** start RECORDS PROVIDED **

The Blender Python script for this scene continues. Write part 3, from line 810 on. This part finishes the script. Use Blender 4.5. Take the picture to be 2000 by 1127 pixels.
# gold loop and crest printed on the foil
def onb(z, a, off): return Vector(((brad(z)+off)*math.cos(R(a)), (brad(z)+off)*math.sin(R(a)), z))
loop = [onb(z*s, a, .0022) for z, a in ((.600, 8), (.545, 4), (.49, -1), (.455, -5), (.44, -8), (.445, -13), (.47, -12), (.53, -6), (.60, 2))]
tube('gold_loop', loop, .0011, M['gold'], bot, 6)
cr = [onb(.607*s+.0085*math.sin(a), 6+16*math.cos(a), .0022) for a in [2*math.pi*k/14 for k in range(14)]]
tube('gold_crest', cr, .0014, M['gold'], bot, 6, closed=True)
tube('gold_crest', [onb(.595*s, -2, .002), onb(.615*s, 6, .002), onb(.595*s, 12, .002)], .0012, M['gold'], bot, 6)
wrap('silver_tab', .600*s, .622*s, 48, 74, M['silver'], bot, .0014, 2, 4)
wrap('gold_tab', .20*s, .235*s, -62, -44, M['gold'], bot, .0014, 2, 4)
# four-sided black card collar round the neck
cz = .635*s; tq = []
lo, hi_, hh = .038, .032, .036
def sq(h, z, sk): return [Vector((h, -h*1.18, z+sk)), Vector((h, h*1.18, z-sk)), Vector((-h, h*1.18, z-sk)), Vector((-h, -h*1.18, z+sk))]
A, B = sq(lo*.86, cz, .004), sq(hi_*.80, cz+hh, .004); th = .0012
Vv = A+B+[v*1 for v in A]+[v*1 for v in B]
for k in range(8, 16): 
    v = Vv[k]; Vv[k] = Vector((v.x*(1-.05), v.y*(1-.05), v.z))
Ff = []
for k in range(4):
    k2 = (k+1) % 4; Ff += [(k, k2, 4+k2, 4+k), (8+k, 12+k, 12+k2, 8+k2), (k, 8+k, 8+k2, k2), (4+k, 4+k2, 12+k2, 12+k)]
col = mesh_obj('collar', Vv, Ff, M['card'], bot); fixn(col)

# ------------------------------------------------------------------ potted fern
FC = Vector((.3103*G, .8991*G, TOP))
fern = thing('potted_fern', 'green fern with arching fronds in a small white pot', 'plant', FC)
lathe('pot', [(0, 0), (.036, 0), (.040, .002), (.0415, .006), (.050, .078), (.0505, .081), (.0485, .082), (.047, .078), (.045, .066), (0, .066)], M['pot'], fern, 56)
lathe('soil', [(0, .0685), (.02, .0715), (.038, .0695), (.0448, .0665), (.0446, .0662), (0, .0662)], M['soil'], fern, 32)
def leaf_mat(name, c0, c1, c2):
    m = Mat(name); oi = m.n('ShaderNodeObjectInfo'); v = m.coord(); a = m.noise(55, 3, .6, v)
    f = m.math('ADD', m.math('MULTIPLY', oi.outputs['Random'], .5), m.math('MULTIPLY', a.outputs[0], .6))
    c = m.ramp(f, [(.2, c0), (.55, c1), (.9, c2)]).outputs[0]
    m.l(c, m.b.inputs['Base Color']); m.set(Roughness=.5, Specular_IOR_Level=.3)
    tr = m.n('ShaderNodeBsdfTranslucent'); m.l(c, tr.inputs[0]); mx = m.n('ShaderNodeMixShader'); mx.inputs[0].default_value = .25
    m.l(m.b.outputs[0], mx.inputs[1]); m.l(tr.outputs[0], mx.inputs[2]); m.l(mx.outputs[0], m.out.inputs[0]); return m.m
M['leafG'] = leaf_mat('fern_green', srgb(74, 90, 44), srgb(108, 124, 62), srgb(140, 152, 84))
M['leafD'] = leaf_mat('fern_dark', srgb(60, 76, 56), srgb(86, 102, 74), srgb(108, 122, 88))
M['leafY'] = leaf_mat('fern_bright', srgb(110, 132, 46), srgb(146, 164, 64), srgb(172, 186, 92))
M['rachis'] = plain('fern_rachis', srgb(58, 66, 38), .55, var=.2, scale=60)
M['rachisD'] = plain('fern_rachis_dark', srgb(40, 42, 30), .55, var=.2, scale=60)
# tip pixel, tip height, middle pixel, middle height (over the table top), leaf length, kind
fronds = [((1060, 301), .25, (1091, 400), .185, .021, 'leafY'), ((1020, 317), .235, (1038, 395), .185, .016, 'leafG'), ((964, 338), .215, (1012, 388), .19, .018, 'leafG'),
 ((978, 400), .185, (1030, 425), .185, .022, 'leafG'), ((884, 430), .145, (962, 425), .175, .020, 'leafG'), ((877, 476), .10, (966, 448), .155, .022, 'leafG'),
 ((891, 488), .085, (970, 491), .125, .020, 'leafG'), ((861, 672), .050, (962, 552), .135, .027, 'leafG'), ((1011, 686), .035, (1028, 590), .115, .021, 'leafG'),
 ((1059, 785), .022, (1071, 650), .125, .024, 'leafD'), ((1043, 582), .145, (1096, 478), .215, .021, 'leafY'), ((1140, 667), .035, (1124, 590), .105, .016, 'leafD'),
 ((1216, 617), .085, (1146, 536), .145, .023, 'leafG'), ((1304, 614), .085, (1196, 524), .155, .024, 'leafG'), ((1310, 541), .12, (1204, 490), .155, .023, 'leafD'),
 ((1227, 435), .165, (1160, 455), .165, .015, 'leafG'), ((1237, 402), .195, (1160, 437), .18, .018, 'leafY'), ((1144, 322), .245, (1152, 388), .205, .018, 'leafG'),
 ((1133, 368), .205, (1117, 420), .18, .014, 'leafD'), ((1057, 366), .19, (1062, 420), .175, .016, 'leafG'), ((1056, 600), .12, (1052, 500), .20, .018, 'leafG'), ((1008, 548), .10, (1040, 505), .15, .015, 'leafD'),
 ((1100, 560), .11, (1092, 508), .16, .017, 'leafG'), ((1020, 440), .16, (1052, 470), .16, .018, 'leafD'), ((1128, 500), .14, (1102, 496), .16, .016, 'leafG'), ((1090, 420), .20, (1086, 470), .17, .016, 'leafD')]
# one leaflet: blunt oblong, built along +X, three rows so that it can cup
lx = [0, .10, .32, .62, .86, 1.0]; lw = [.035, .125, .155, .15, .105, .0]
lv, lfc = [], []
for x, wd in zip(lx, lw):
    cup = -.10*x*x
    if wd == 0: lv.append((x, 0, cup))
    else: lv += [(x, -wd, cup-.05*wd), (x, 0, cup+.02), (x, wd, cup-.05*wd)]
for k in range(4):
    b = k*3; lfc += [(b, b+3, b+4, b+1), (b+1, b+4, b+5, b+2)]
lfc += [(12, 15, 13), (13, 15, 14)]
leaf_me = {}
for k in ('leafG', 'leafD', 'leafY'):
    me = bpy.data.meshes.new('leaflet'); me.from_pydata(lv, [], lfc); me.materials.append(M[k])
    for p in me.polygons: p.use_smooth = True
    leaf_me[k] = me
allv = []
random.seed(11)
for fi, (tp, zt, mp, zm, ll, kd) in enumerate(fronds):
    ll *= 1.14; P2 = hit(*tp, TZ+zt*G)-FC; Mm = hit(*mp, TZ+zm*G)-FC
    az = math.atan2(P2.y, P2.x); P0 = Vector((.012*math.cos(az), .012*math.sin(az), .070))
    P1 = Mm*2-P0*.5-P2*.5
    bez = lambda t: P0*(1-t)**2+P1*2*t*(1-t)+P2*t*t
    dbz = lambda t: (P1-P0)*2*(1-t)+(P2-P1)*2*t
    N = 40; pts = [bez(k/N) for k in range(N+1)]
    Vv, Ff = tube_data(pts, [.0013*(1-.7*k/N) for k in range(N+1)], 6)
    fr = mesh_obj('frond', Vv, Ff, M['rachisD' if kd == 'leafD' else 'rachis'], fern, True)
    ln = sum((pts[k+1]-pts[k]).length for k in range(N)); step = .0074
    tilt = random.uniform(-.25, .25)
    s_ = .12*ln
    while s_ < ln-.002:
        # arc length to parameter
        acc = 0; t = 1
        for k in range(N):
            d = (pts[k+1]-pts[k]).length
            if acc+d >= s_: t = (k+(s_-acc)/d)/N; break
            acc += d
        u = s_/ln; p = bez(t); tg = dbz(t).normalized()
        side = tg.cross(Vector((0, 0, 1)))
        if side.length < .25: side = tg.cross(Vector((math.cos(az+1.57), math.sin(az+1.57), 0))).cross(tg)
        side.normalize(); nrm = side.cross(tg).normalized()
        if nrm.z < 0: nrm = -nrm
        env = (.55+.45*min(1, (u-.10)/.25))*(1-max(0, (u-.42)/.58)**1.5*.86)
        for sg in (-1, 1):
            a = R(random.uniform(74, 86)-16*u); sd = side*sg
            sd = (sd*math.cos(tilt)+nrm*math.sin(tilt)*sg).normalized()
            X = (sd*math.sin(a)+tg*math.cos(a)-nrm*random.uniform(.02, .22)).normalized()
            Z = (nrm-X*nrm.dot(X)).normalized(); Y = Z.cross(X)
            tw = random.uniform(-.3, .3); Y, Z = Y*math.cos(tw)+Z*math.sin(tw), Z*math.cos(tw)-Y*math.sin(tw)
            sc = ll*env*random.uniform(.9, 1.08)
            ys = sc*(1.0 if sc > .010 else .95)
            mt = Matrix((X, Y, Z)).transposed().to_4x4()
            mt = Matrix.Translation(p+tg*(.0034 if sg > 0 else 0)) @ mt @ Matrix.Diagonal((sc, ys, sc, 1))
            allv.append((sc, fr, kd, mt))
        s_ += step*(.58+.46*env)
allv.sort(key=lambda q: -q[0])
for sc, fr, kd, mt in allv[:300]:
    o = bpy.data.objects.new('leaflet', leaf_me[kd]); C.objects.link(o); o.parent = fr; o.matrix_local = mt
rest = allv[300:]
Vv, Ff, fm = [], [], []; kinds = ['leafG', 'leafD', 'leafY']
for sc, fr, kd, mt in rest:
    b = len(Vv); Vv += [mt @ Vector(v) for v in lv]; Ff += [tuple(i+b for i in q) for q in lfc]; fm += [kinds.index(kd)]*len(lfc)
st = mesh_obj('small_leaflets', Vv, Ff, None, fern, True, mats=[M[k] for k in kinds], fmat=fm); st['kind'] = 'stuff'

** end RECORDS PROVIDED **
** start RECORDS PROVIDED **

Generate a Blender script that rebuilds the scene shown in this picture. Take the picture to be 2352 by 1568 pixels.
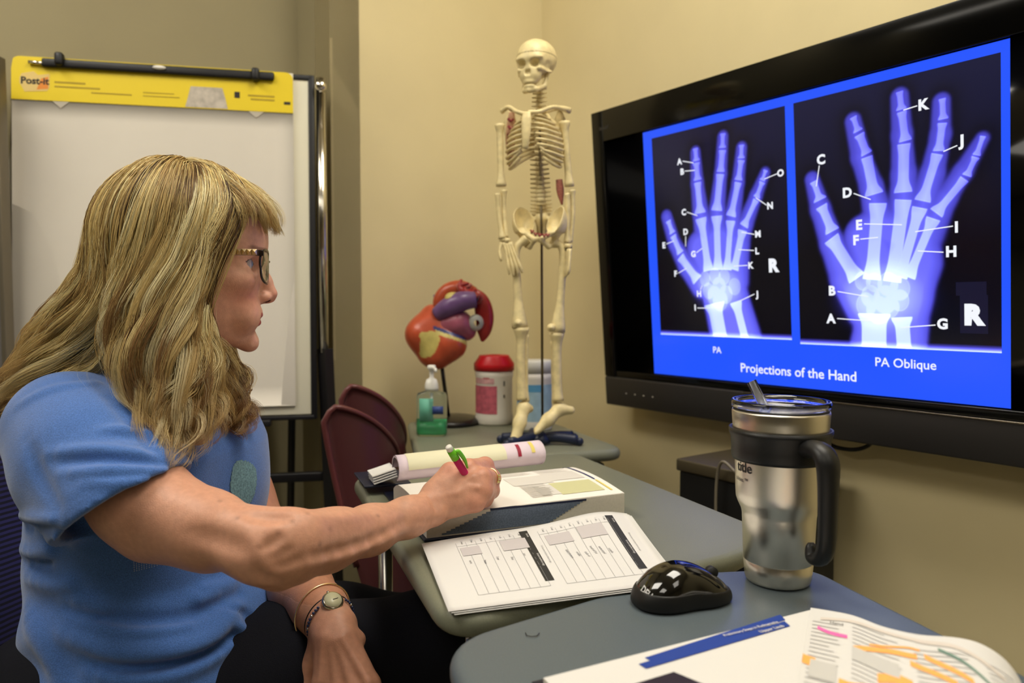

** end RECORDS PROVIDED **

# EXERCISE OBJECTIVE
From the material given, work out how many lines hold the string "picture"; state that number and nothing further.

# RESPONSE FOR THIS EXERCISE
2